RECORDED DATA:
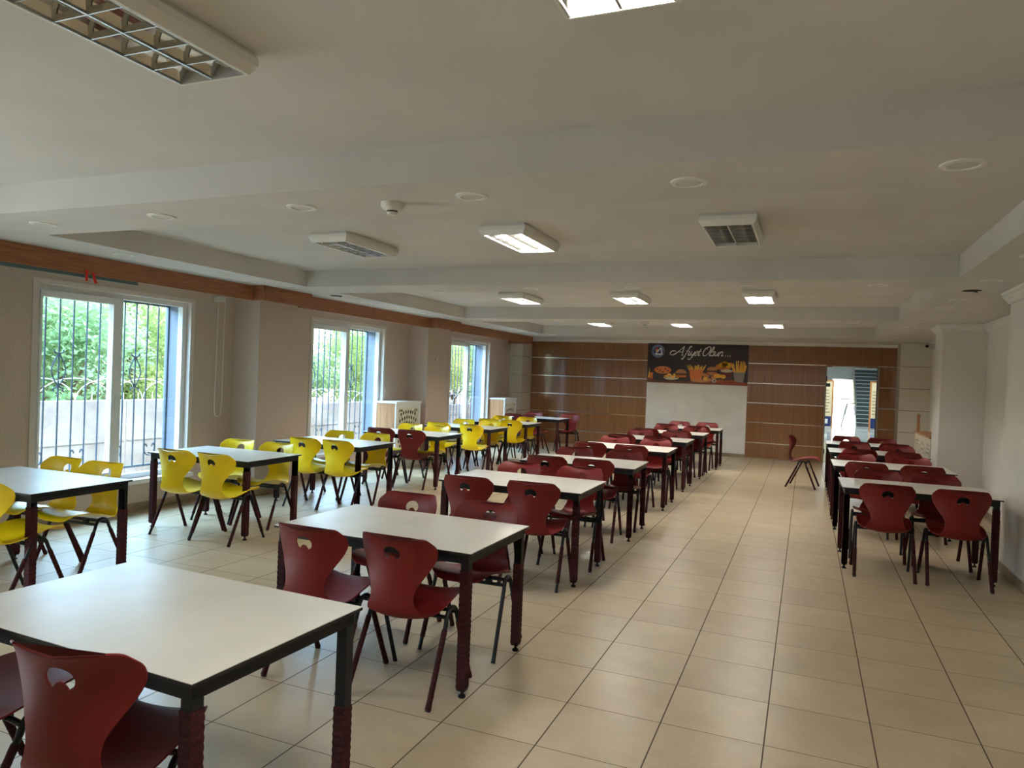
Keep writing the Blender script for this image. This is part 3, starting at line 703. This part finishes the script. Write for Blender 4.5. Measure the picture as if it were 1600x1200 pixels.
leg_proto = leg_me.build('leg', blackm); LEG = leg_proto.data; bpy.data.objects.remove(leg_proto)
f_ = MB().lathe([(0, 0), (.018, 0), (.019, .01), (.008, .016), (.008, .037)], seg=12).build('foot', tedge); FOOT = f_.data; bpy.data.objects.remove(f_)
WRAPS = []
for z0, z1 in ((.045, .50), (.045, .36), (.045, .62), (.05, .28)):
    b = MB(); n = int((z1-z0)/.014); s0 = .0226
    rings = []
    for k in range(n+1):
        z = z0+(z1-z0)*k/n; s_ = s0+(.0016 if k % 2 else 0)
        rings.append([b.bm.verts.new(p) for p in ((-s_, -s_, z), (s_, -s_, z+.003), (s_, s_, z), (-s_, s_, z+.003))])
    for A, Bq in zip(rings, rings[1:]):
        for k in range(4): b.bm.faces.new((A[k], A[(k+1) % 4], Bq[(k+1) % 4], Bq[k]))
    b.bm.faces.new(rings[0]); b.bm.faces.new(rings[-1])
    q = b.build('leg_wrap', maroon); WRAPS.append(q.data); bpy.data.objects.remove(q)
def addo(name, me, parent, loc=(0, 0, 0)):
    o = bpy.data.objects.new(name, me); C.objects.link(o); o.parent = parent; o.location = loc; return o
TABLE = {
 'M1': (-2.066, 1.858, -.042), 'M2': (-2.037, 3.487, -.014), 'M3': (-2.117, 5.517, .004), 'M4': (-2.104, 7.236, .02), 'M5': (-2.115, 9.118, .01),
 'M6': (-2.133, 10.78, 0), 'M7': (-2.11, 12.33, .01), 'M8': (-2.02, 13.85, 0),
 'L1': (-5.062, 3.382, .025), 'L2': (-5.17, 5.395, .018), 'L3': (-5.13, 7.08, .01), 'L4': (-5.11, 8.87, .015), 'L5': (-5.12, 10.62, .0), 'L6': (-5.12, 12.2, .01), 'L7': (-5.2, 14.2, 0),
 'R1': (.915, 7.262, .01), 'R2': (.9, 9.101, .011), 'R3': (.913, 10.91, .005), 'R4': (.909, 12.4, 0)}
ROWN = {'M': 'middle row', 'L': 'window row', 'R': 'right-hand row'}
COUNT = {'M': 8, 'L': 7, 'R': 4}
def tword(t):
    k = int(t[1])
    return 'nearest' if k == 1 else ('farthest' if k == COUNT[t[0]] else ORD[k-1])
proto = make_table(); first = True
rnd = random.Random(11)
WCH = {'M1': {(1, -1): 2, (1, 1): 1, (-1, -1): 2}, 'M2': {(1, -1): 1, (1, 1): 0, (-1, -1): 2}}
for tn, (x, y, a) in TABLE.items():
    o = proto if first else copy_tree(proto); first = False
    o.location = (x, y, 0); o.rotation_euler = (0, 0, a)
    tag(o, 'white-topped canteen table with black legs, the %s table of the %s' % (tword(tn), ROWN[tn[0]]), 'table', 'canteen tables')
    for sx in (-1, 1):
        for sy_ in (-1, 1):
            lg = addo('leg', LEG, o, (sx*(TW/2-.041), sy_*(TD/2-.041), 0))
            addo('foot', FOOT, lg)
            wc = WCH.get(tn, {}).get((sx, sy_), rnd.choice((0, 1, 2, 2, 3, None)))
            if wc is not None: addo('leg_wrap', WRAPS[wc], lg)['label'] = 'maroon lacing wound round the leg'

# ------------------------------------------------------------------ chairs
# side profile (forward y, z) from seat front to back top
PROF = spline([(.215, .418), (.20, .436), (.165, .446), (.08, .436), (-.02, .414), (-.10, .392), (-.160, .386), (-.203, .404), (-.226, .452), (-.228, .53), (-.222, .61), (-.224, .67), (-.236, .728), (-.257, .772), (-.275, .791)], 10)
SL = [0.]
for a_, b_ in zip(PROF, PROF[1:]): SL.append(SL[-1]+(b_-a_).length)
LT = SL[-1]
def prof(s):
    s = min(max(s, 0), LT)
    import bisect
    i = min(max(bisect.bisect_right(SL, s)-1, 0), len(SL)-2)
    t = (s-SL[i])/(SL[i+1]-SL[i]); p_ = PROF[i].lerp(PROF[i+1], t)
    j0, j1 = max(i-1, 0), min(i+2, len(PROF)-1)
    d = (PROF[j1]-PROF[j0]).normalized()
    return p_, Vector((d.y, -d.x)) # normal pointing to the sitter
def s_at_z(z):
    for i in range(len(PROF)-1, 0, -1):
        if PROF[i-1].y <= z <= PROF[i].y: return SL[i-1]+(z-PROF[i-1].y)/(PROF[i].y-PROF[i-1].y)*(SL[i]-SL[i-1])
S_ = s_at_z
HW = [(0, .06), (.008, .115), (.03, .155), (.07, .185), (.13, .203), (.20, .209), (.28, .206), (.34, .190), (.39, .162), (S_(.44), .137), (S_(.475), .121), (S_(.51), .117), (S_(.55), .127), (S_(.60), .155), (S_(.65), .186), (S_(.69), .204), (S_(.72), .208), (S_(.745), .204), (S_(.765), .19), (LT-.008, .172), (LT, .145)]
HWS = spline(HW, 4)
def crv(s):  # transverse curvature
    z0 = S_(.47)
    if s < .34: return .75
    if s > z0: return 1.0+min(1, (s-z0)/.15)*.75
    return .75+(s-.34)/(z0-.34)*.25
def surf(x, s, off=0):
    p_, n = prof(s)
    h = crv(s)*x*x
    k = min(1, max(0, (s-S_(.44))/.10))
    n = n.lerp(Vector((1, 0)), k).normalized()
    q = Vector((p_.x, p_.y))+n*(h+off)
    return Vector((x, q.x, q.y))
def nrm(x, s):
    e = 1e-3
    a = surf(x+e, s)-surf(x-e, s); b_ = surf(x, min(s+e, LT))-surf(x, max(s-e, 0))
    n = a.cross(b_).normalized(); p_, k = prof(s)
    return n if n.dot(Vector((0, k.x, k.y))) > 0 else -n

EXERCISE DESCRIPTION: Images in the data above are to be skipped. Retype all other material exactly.

EXERCISE RESULT:
Keep writing the Blender script for this image. This is part 3, starting at line 703. This part finishes the script. Write for Blender 4.5. Measure the picture as if it were 1600x1200 pixels.
leg_proto = leg_me.build('leg', blackm); LEG = leg_proto.data; bpy.data.objects.remove(leg_proto)
f_ = MB().lathe([(0, 0), (.018, 0), (.019, .01), (.008, .016), (.008, .037)], seg=12).build('foot', tedge); FOOT = f_.data; bpy.data.objects.remove(f_)
WRAPS = []
for z0, z1 in ((.045, .50), (.045, .36), (.045, .62), (.05, .28)):
    b = MB(); n = int((z1-z0)/.014); s0 = .0226
    rings = []
    for k in range(n+1):
        z = z0+(z1-z0)*k/n; s_ = s0+(.0016 if k % 2 else 0)
        rings.append([b.bm.verts.new(p) for p in ((-s_, -s_, z), (s_, -s_, z+.003), (s_, s_, z), (-s_, s_, z+.003))])
    for A, Bq in zip(rings, rings[1:]):
        for k in range(4): b.bm.faces.new((A[k], A[(k+1) % 4], Bq[(k+1) % 4], Bq[k]))
    b.bm.faces.new(rings[0]); b.bm.faces.new(rings[-1])
    q = b.build('leg_wrap', maroon); WRAPS.append(q.data); bpy.data.objects.remove(q)
def addo(name, me, parent, loc=(0, 0, 0)):
    o = bpy.data.objects.new(name, me); C.objects.link(o); o.parent = parent; o.location = loc; return o
TABLE = {
 'M1': (-2.066, 1.858, -.042), 'M2': (-2.037, 3.487, -.014), 'M3': (-2.117, 5.517, .004), 'M4': (-2.104, 7.236, .02), 'M5': (-2.115, 9.118, .01),
 'M6': (-2.133, 10.78, 0), 'M7': (-2.11, 12.33, .01), 'M8': (-2.02, 13.85, 0),
 'L1': (-5.062, 3.382, .025), 'L2': (-5.17, 5.395, .018), 'L3': (-5.13, 7.08, .01), 'L4': (-5.11, 8.87, .015), 'L5': (-5.12, 10.62, .0), 'L6': (-5.12, 12.2, .01), 'L7': (-5.2, 14.2, 0),
 'R1': (.915, 7.262, .01), 'R2': (.9, 9.101, .011), 'R3': (.913, 10.91, .005), 'R4': (.909, 12.4, 0)}
ROWN = {'M': 'middle row', 'L': 'window row', 'R': 'right-hand row'}
COUNT = {'M': 8, 'L': 7, 'R': 4}
def tword(t):
    k = int(t[1])
    return 'nearest' if k == 1 else ('farthest' if k == COUNT[t[0]] else ORD[k-1])
proto = make_table(); first = True
rnd = random.Random(11)
WCH = {'M1': {(1, -1): 2, (1, 1): 1, (-1, -1): 2}, 'M2': {(1, -1): 1, (1, 1): 0, (-1, -1): 2}}
for tn, (x, y, a) in TABLE.items():
    o = proto if first else copy_tree(proto); first = False
    o.location = (x, y, 0); o.rotation_euler = (0, 0, a)
    tag(o, 'white-topped canteen table with black legs, the %s table of the %s' % (tword(tn), ROWN[tn[0]]), 'table', 'canteen tables')
    for sx in (-1, 1):
        for sy_ in (-1, 1):
            lg = addo('leg', LEG, o, (sx*(TW/2-.041), sy_*(TD/2-.041), 0))
            addo('foot', FOOT, lg)
            wc = WCH.get(tn, {}).get((sx, sy_), rnd.choice((0, 1, 2, 2, 3, None)))
            if wc is not None: addo('leg_wrap', WRAPS[wc], lg)['label'] = 'maroon lacing wound round the leg'

# ------------------------------------------------------------------ chairs
# side profile (forward y, z) from seat front to back top
PROF = spline([(.215, .418), (.20, .436), (.165, .446), (.08, .436), (-.02, .414), (-.10, .392), (-.160, .386), (-.203, .404), (-.226, .452), (-.228, .53), (-.222, .61), (-.224, .67), (-.236, .728), (-.257, .772), (-.275, .791)], 10)
SL = [0.]
for a_, b_ in zip(PROF, PROF[1:]): SL.append(SL[-1]+(b_-a_).length)
LT = SL[-1]
def prof(s):
    s = min(max(s, 0), LT)
    import bisect
    i = min(max(bisect.bisect_right(SL, s)-1, 0), len(SL)-2)
    t = (s-SL[i])/(SL[i+1]-SL[i]); p_ = PROF[i].lerp(PROF[i+1], t)
    j0, j1 = max(i-1, 0), min(i+2, len(PROF)-1)
    d = (PROF[j1]-PROF[j0]).normalized()
    return p_, Vector((d.y, -d.x)) # normal pointing to the sitter
def s_at_z(z):
    for i in range(len(PROF)-1, 0, -1):
        if PROF[i-1].y <= z <= PROF[i].y: return SL[i-1]+(z-PROF[i-1].y)/(PROF[i].y-PROF[i-1].y)*(SL[i]-SL[i-1])
S_ = s_at_z
HW = [(0, .06), (.008, .115), (.03, .155), (.07, .185), (.13, .203), (.20, .209), (.28, .206), (.34, .190), (.39, .162), (S_(.44), .137), (S_(.475), .121), (S_(.51), .117), (S_(.55), .127), (S_(.60), .155), (S_(.65), .186), (S_(.69), .204), (S_(.72), .208), (S_(.745), .204), (S_(.765), .19), (LT-.008, .172), (LT, .145)]
HWS = spline(HW, 4)
def crv(s):  # transverse curvature
    z0 = S_(.47)
    if s < .34: return .75
    if s > z0: return 1.0+min(1, (s-z0)/.15)*.75
    return .75+(s-.34)/(z0-.34)*.25
def surf(x, s, off=0):
    p_, n = prof(s)
    h = crv(s)*x*x
    k = min(1, max(0, (s-S_(.44))/.10))
    n = n.lerp(Vector((1, 0)), k).normalized()
    q = Vector((p_.x, p_.y))+n*(h+off)
    return Vector((x, q.x, q.y))
def nrm(x, s):
    e = 1e-3
    a = surf(x+e, s)-surf(x-e, s); b_ = surf(x, min(s+e, LT))-surf(x, max(s-e, 0))
    n = a.cross(b_).normalized(); p_, k = prof(s)
    return n if n.dot(Vector((0, k.x, k.y))) > 0 else -n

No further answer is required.